Già che ci siete,fingete di credere che l'AIA funzioni e venga realmente applicata.

La città si divise, la politica sparì o venne trascinata in vicende giudiziarie indecorose e si scopri per giunta che qualcuno non faceva gli interessi della città.

Prendete adesso il progetto Tempa Rossa il cui teorema è il seguente: una raffineria in India produce quanto tutte le raffinerie italiane. Ciò implica che, nell'ambito di un ridimensionamento delle diciassette raffinerie presenti in Europa, Taranto rischia di chiudere a meno che non si sottomette senza fare troppe storie sul versante della sicurezza e delle garanzie.

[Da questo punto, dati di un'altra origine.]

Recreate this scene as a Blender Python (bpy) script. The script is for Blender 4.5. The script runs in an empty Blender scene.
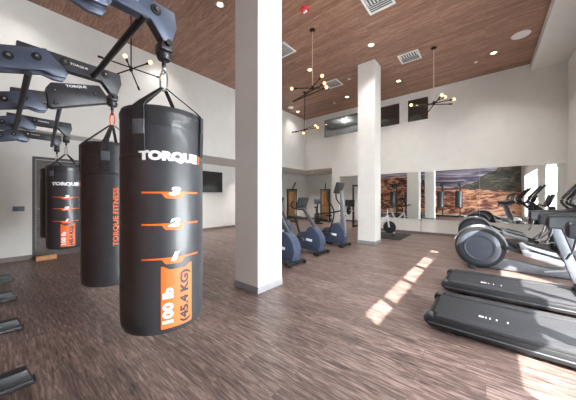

Potete anche protestare ma ciò significherà la chiusura di ENI, la creazione di ulteriori 1500 disoccupati , una fine invereconda per Ecoservizi, Ecotaras e similari oltre che la trasformazione del porto in una bagnarola buona per le paperelle gonfiabili. Peccato perché avevamo in animo di alimentare il languente traffico merci di ben novanta navi e di regalarvi (sempre se fate i bravi) il classico fottipopolo ludico sportivo dal nome cittadella dello sport. Pensate che Taranto abbia imparato a non andare in ordine sparso?  Neanche per idea.

La storia si ripete e la città non riesce ad esprimere un unico interesse collettivo, la politica locale guarda per terra imbarazzata e quella nazionale produrrà il solito comunicato stampa utile per incartarci le uova.

Mettiamo in conto che il solito gruppo di inqualificabili tarantini farà il gioco del nemico per inconfessabili motivi ed apparirà chiaro come per l'ennesima volta il destino della città venga offerto in dono su un piatto d'argento.

Questo è un ricatto e le promesse che ne derivano non portano mai a nulla di buono per nessuno: singoli e collettività.

Eccolo il frutto marcio dell'ordine sparso, quella stupida forma di debole egoismo e scarsa visione strategica che permette a chi ha più cartucce da sparare di prevalere facilmente nel disordine generale; la storia ci insegna che chi prevale non si chiama mai  "città di Taranto".